Au loin, il y a l'inconnu, terrible et incertain dont les gens n'osent pas parler. C'est "Là". Dave, lui, vit comme eux sur l'île "Ici", un lieu tranquille où règne uniformité et sécurité. Il habite dans une maison sans âme, écoute toujours "Eternal Flame" des Bangles (le même nombre de fois d'ailleurs). Il se lève, se couche aux même heures et a toujours des vêtements identiques pour aller au bureau. C'est une effroyable routine pareille à celle que vivent tous les habitants de "Ici". Mais un jour, Dave a beau se raser comme l'oblige cet endroit où les poils du visage sont interdits, sa barbe ne cesse de pousser et de pousser. Vitesse grand V. Comme "Ici" n'est pas un endroit qui tolère l'insolite, Dave va donc perdre son travail et ne sera pas autorisé à sortir de chez lui. Parce que les gens sont effrayés. Pourtant, ils seront assez curieux pour observer sa maison, voir ce qui s'y trame, créant ainsi rumeurs et fantasmes les plus indélicats. Pour arrêter cette barbe incontrôlable qui de jour en jour se veut de plus en plus gigantesque, on croisera politiciens, journalistes, scientifiques, policiers, militaires et, évidemment, coiffeurs.
Voilà mon résumé de cette histoire qui a évidemment pour thème la différence et la peur de l'autre. L'ensemble est traité avec humour et ironie, mis en avant par un dessin tout bonnement magnifique. Le crayon est rond et le monochrome semble aussi utilisé pour coller au plus près de ce monde monotone. Conte de fées à l'ambiance cinématographique, LA GIGANTESQUE BARBE DU MAL est impeccablement narré et conçu graphiquement de manière assez innovante et bluffante, loin du découpage auquel le lecteur lambda est le plus souvent habitué. Cette créativité ajoute une pointe de sophistication, voir de sens au propos. Les visées et les plans sont constamment variés, le texte ne se limite pas aux cases et l'ellipse devient dès lors physique. Les cadres sont quant à eux fait de formes étranges qu'ils font ainsi partie intégrante de l'environnement des personnages. Enfin, le champ-contrechamp, le travelling, le fondu, le zoom, le ralenti sont autant omniprésents que les plans fixes.

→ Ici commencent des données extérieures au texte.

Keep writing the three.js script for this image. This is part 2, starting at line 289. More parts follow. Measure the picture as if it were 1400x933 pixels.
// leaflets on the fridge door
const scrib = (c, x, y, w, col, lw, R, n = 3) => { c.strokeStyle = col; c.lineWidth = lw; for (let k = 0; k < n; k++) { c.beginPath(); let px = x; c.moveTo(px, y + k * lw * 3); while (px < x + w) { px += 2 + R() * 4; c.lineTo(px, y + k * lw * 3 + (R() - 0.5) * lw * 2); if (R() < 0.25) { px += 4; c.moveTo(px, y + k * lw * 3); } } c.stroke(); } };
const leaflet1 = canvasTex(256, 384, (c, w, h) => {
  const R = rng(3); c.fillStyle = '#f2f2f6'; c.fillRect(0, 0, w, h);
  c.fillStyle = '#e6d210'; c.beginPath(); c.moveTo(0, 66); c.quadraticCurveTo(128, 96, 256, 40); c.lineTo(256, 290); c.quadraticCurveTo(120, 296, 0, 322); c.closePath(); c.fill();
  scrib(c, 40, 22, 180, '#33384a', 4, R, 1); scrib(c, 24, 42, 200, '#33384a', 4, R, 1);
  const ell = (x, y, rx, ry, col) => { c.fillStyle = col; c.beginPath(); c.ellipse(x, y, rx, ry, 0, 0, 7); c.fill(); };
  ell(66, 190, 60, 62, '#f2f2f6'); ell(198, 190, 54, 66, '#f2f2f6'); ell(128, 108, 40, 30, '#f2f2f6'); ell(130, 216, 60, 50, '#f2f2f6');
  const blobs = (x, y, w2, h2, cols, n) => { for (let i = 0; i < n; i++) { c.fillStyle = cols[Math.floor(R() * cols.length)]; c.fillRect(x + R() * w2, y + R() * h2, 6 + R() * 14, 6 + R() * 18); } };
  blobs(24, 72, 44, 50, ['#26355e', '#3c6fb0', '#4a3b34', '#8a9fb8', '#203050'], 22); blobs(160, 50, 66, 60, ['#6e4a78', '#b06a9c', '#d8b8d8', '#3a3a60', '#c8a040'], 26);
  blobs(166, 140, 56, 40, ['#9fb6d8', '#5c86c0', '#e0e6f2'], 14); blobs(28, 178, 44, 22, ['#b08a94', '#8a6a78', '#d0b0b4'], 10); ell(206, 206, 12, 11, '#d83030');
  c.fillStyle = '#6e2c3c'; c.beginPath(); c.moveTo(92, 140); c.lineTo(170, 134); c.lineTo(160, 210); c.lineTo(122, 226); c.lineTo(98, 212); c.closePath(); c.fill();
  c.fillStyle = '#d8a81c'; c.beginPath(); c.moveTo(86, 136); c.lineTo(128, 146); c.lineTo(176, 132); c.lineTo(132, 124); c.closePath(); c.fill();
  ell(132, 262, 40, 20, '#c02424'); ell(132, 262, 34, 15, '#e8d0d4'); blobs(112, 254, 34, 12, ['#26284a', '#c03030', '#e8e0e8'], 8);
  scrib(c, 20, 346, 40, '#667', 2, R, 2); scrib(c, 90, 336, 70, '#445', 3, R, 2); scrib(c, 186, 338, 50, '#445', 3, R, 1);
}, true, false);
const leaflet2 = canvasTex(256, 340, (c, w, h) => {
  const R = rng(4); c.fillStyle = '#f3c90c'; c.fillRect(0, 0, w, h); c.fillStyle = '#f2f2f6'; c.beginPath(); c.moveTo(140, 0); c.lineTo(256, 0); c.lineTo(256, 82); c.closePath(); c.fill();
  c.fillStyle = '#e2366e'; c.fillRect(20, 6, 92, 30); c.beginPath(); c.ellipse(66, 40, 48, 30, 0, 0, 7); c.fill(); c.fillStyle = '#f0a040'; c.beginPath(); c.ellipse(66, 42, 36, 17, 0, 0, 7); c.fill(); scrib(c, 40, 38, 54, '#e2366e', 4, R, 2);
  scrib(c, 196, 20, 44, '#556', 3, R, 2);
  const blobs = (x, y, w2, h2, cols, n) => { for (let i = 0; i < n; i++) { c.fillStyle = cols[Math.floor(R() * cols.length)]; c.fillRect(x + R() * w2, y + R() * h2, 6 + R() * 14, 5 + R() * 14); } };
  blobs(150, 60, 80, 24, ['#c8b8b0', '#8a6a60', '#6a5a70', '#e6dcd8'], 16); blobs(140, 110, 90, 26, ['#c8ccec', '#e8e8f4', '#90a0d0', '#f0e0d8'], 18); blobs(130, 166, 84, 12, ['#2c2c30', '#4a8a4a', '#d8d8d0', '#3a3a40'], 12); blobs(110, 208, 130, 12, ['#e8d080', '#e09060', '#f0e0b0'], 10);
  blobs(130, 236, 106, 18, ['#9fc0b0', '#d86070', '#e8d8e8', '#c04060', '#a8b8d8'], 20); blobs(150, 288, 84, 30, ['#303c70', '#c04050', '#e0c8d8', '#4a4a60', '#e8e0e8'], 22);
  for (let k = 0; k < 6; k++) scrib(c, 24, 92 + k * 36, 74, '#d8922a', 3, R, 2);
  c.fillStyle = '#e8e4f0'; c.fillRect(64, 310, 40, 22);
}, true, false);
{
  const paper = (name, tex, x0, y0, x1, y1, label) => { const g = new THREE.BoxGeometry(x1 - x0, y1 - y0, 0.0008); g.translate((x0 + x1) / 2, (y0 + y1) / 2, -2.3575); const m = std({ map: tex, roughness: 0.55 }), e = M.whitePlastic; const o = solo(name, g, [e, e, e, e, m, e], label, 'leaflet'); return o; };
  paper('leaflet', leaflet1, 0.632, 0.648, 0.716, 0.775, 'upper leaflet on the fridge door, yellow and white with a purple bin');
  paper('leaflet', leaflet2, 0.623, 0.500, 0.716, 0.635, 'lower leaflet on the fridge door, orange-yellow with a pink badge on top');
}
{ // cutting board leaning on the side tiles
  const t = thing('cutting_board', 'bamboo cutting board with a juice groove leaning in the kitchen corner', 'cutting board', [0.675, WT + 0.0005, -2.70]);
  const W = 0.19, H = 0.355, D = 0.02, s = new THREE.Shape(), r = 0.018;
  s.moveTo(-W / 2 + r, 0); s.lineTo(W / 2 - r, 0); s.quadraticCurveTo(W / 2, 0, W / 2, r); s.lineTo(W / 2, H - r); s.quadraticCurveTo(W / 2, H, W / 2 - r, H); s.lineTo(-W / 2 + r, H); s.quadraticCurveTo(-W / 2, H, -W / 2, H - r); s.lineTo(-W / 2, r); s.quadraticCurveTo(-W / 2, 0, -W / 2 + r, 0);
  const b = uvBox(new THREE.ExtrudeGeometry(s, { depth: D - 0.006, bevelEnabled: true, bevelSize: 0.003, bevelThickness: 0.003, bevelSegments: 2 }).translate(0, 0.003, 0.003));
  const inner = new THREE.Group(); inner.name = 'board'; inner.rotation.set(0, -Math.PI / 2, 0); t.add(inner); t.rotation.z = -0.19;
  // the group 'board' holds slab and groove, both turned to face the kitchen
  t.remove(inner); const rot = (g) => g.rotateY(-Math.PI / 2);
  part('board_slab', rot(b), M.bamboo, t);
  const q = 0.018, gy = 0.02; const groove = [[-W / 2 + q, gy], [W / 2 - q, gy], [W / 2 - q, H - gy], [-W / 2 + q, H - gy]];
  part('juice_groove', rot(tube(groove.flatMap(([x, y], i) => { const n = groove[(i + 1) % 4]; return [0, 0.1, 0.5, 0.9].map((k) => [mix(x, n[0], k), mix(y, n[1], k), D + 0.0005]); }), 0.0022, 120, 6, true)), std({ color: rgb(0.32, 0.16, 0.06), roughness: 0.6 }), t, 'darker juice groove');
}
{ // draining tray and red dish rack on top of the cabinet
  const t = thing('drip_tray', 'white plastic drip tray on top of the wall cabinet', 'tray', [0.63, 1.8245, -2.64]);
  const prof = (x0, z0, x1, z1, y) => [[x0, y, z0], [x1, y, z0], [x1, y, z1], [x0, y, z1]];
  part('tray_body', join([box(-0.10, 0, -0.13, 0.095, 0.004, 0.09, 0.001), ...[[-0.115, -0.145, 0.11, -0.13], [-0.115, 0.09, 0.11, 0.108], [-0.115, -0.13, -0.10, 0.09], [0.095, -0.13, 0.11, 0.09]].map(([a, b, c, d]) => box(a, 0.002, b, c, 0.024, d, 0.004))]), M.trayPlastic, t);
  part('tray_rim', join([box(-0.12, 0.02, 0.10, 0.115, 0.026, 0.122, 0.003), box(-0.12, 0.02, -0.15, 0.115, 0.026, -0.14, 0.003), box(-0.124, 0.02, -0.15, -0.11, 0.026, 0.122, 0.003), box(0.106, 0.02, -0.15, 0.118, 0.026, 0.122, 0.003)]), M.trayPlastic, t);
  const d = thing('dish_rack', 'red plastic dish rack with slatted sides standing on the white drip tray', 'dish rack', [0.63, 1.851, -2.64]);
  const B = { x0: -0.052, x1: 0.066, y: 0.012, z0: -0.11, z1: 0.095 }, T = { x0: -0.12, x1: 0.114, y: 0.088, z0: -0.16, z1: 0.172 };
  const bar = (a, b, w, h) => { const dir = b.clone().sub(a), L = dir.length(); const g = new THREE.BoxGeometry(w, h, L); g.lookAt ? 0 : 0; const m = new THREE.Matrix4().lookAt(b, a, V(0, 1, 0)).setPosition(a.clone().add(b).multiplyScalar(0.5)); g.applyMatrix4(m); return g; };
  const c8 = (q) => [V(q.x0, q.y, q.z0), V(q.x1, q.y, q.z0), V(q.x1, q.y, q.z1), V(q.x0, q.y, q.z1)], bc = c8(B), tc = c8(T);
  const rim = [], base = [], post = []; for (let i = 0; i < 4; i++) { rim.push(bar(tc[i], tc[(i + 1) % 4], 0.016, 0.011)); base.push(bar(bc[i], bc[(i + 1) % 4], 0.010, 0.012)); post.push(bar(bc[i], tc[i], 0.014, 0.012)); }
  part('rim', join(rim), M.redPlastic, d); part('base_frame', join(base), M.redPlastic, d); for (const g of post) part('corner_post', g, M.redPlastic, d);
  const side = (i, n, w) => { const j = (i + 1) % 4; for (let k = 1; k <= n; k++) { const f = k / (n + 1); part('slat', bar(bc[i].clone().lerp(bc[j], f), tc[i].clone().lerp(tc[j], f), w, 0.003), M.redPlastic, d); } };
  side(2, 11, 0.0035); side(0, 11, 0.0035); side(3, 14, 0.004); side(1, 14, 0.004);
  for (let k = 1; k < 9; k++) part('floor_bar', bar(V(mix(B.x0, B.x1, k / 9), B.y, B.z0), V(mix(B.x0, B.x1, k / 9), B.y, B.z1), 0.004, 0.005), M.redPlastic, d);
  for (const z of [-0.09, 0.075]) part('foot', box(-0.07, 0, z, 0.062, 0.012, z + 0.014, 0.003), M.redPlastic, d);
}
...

Le procédé n'est pas nouveau dans la bande dessinée, loin de là, mais Stephen Collins s'est appliqué à constamment utiliser les codes du roman graphique pour en faire un objet d'art. Parfois peut-être un peu trop. Car avec ces différents niveaux de lecture, et donc de rythme, l'exercice de style prend le pas sur un propos par instant guère passionnant. M'enfin, ne chipotons pas, il n'y a pas trop à réfléchir ou analyser car, grâce à ces mots et ces silences, LA GIGANTESQUE BARBE DU MAL n'est pas qu'une grande et sublime réussite visuelle : c'est un des excellents livres de l'année 2014 tout court.